Concepedia

Abstract

Considerable interest in the use of laser irradiation as a means of processing (annealing, cleaning, alloying, etc.) semiconductor materials, as well as the importance of the oxygen surface chemistry on III-V semiconductors, has led us to study the effect of low-intensity (?3 W/cm2) laser radiation on the oxidation behavior of (110) surfaces of GaAs cleaved in UHV (<10−10 Torr). The oxygen sticking probability in the submonolayer coverage range has been increased by a factor of 103 (from a probability of ∠10−9 to ∠10−6) by uniform irradiation of the GaAs surface with a continuous wave Ar+ laser (λ = 5145 Å) during the oxygen exposure.

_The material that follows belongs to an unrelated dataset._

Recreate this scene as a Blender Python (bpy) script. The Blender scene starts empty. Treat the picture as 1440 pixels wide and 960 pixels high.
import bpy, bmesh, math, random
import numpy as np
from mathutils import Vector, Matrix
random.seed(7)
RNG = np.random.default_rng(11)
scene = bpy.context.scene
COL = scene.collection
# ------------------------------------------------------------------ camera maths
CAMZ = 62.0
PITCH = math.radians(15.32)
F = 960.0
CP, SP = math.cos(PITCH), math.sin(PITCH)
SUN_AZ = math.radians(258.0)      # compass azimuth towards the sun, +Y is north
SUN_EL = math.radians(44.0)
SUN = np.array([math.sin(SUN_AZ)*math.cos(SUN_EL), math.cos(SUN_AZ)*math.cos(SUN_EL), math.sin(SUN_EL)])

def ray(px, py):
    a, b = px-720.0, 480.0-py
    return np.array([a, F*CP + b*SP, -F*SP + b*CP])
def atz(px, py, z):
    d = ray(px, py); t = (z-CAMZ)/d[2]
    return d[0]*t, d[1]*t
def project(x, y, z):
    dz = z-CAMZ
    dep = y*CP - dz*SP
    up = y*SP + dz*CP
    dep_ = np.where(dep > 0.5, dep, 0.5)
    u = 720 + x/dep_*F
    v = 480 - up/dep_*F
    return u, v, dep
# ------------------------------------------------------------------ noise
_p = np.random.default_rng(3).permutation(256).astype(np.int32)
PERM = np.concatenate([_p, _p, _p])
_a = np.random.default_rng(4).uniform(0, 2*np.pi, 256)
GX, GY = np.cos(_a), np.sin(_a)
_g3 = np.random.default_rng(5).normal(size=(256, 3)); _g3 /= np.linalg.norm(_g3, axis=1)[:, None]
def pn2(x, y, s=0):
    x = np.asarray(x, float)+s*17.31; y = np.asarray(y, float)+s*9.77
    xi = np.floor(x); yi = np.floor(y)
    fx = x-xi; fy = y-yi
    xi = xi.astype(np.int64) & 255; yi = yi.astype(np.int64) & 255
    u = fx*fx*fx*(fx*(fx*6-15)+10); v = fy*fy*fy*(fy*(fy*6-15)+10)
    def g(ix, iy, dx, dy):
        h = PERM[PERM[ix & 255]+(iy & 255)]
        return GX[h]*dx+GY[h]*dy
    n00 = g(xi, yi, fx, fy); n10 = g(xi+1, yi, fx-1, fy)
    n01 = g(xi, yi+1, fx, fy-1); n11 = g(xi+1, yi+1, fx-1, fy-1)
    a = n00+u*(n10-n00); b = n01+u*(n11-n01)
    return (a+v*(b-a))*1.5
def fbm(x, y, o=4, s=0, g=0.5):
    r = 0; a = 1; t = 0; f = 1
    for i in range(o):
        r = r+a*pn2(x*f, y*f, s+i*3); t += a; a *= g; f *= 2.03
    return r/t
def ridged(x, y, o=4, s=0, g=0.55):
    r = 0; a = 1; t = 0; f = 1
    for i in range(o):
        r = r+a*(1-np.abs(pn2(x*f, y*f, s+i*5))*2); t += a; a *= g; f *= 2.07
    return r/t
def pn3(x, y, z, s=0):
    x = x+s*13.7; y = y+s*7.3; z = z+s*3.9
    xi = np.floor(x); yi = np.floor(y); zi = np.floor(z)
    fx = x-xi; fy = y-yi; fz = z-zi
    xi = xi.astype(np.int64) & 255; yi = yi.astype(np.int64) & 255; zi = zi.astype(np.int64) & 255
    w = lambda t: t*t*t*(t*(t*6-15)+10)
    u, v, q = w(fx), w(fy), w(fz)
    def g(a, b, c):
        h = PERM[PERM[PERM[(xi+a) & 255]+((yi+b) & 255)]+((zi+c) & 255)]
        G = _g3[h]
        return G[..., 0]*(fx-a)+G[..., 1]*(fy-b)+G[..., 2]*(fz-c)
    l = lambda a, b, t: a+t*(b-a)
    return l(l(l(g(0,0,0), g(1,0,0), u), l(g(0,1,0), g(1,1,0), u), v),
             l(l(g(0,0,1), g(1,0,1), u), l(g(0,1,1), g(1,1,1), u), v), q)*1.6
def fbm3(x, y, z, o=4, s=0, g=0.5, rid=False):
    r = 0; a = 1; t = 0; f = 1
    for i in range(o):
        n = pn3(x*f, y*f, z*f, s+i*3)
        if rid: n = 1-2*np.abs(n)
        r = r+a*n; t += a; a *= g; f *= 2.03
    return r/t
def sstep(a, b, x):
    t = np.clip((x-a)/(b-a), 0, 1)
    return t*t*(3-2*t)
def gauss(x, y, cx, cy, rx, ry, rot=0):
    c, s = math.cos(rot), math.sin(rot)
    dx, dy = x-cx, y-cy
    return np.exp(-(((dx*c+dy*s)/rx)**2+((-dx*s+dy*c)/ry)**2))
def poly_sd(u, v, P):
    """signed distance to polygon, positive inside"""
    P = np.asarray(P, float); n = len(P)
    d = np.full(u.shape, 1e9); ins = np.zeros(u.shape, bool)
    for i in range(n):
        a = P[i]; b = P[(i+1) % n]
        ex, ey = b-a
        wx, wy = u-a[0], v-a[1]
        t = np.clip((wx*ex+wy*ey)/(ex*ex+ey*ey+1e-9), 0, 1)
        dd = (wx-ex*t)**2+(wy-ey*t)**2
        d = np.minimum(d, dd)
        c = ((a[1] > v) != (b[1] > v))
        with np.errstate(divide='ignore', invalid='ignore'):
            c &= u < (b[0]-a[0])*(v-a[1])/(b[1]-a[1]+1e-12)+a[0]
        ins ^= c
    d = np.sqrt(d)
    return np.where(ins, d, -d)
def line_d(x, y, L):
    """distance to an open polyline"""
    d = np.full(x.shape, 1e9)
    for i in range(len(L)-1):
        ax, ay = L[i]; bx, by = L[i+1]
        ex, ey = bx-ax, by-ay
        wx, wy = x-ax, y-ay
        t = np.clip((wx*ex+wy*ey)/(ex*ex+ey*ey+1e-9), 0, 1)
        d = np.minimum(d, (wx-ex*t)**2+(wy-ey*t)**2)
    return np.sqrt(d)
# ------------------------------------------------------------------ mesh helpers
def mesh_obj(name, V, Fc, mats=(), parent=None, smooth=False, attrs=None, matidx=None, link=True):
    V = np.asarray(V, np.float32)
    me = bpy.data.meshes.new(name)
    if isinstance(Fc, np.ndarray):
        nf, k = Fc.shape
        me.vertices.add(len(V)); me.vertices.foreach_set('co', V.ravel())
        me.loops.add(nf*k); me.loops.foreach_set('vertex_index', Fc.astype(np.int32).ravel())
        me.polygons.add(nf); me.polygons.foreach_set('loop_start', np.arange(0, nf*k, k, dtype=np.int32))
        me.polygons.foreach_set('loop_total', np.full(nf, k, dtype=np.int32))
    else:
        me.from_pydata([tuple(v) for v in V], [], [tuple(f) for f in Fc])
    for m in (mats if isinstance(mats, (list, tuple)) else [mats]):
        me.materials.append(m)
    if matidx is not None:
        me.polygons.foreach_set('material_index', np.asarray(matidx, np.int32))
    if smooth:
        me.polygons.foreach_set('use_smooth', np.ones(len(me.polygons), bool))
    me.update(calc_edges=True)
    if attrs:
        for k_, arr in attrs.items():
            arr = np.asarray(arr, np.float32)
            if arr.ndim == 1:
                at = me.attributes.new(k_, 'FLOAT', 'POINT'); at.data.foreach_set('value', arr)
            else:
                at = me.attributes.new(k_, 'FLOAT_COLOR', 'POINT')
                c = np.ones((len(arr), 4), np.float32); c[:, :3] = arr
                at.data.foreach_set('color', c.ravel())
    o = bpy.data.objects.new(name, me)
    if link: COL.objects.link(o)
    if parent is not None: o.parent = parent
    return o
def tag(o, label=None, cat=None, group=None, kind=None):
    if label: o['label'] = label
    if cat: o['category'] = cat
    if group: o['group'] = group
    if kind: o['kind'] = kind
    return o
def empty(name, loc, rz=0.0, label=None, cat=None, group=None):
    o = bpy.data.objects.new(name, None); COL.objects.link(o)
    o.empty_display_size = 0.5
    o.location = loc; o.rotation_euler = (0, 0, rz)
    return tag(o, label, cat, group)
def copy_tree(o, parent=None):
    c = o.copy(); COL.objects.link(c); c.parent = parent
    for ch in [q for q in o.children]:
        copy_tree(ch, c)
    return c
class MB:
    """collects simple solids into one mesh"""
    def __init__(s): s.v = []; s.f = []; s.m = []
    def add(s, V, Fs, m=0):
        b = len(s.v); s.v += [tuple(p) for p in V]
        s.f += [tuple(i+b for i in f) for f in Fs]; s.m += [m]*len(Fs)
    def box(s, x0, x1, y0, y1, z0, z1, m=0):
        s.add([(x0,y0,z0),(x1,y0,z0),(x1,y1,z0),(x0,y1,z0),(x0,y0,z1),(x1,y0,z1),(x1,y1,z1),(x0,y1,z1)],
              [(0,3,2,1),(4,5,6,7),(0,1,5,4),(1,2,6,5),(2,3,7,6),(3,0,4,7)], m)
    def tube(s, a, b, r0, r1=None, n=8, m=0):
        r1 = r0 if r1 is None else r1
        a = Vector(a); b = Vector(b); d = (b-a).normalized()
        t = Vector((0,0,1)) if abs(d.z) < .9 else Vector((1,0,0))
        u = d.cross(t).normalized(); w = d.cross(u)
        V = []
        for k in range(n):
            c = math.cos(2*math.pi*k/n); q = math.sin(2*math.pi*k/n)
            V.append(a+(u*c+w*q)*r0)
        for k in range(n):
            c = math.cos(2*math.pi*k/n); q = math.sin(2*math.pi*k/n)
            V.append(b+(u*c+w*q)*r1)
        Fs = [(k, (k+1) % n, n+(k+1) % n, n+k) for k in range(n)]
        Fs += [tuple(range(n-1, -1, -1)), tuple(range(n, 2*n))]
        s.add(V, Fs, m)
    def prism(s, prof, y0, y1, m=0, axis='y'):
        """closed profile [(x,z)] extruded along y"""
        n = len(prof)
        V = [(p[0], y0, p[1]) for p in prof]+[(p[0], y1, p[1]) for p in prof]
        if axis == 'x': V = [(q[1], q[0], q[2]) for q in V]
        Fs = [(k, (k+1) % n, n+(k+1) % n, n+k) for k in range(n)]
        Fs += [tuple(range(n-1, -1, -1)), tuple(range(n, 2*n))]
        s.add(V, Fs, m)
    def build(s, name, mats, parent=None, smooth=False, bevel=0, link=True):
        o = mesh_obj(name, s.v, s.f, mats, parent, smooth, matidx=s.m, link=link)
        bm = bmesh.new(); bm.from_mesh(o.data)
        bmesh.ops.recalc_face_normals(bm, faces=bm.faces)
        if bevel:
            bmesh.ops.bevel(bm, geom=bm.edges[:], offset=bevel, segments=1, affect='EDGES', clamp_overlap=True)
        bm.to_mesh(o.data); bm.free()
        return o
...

We find the data cannot be explained in terms of either heating of the surface or excitation of the oxygen by the laser radiation; it appears that the most likely explanation of the phenomena is an increase in the density of electrons and/or holes at the surface. A limiting step in the oxygen uptake process is the breakup of the oxygen molecule; this dissociation would be increased by increasing the number of electrons at or near the surface. In chemical terms, the reconstructed GaAs surface has no orbitals suitable for binding oxygen—such orbitals can be provided by changing the charge state of a surface atom via optical excitation.